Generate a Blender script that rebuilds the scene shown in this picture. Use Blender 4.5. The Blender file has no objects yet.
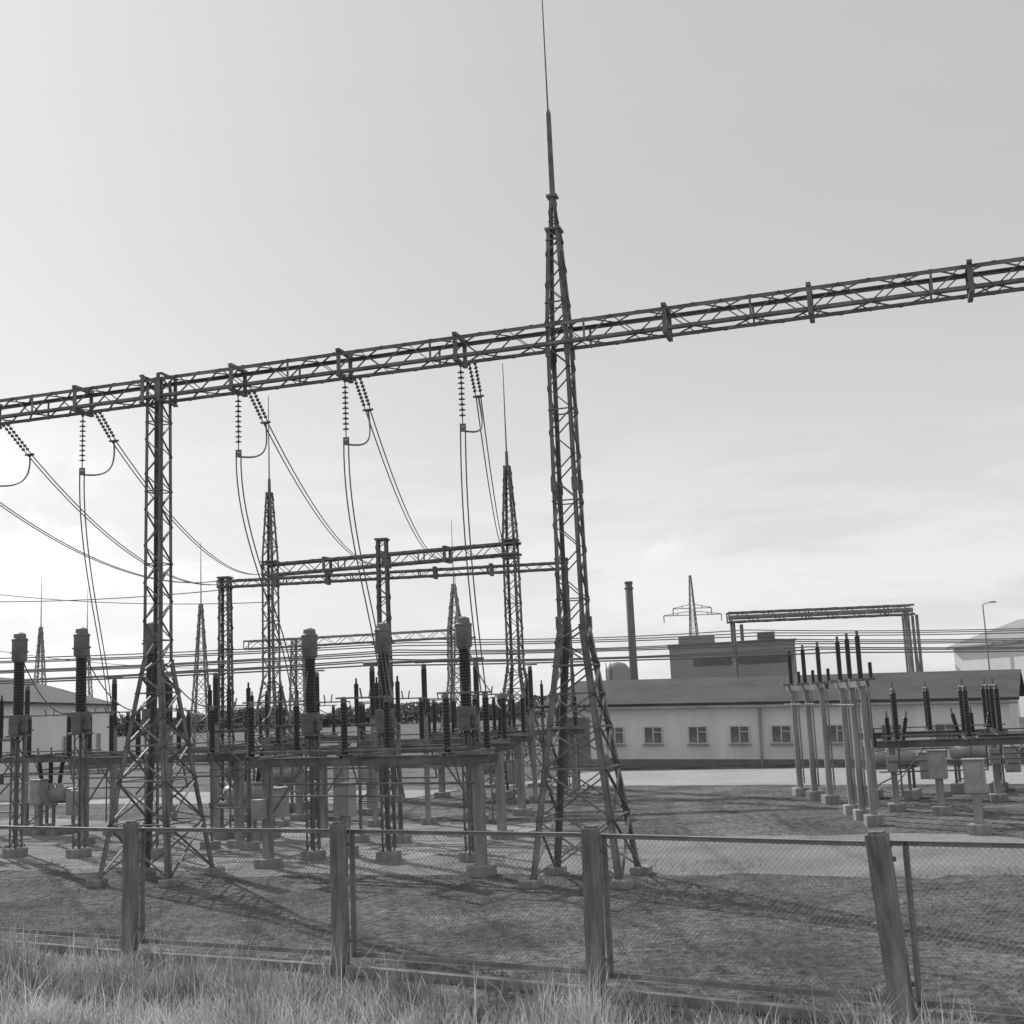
import bpy, math, random
import numpy as np
from mathutils import Vector, Matrix, noise
random.seed(7); np.random.seed(7)
scene=bpy.context.scene
COL=scene.collection
V=Vector
# ------------------------------------------------------------------ materials
def mat(name, base, var=0.25, scale=6.0, rough=0.7, metal=0.0, bump=0.0, bscale=None, streak=False, detail=6):
    m=bpy.data.materials.new(name); m.use_nodes=True
    nt=m.node_tree; n=nt.nodes; l=nt.links
    b=n['Principled BSDF']; b.inputs['Roughness'].default_value=rough; b.inputs['Metallic'].default_value=metal
    tc=n.new('ShaderNodeTexCoord'); mp=n.new('ShaderNodeMapping')
    l.new(tc.outputs['Object'],mp.inputs['Vector'])
    if streak: mp.inputs['Scale'].default_value=(1,1,0.15)
    nz=n.new('ShaderNodeTexNoise'); nz.inputs['Scale'].default_value=scale; nz.inputs['Detail'].default_value=detail
    nz.inputs['Roughness'].default_value=0.65
    l.new(mp.outputs[0],nz.inputs['Vector'])
    cr=n.new('ShaderNodeValToRGB')
    lo=base*(1-var); hi=min(.9,base*(1+var))
    cr.color_ramp.elements[0].position=0.3; cr.color_ramp.elements[1].position=0.7
    cr.color_ramp.elements[0].color=(lo,lo,lo,1); cr.color_ramp.elements[1].color=(hi,hi,hi,1)
    l.new(nz.outputs['Fac'],cr.inputs[0]); l.new(cr.outputs[0],b.inputs['Base Color'])
    if bump>0:
        nb=n.new('ShaderNodeTexNoise'); nb.inputs['Scale'].default_value=bscale or scale*5; nb.inputs['Detail'].default_value=5
        l.new(tc.outputs['Object'],nb.inputs['Vector'])
        bp=n.new('ShaderNodeBump'); bp.inputs['Strength'].default_value=bump; bp.inputs['Distance'].default_value=0.02
        l.new(nb.outputs['Fac'],bp.inputs['Height']); l.new(bp.outputs[0],b.inputs['Normal'])
    return m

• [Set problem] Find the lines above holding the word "scene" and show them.

• [Task answer]
Generate a Blender script that rebuilds the scene shown in this picture. Use Blender 4.5. The Blender file has no objects yet.
scene=bpy.context.scene
COL=scene.collection